Prince Charles indicated in a recent interview that as King he would consider making Camilla Queen. In a followup interview, Queen Elizabeth said she is considering living forever.

Due to the stadium’s small size, the University of Illinois-Northwest football game this weekend at Wrigley Field will use only one end zone. Actually, they should have used the field for last night’s Bears-Dolphins game.

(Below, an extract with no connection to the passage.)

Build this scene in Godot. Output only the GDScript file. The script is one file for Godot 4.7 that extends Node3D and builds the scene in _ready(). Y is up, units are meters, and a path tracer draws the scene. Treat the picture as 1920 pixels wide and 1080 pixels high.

Not like Miami needed the end zone anyway.

Some fans are wondering – why choose WrigleyField  out of all of the stadiums to host a novelty college football game?  Apparently the NCAA thought it would be a nice gesture for local fans,  who haven’t seen a meaningful game played at Wrigley since about July.

Although as we get close to bowl season, it becomes apparent that to fill all the existing bowls, some teams with VERY mediocre records are going to get postseason bids.  Including possibly the UCLA Bruins, who have not beaten one time with a .500 record or better. 

So what exactly is the NCAA trying to accomplish here by rewarding these lousy team?  Become the NFC West?

One problem with Facebook increasingly reaching an older demographic… You have more and more friends sending you birthday wishes, at the same time you are -starting to forget who more and more of these people are.

.

Despite consistently low scores, Bristol Palin is one of the last three contestants on “Dancing with the Stars.” Now we know the true meaning of her name -it’s Alaskan for “Sanjaya.”

from Marc Ragovin:

This past Monday was the 58th anniversary of the Peanuts comic strip in which Lucy pulls the ball away from Charlie Brown as he is about to kick it. Charles Schulz once said he never would have gotten the idea if Brown’s regular holder — Bret Favre — hadn’t been injured.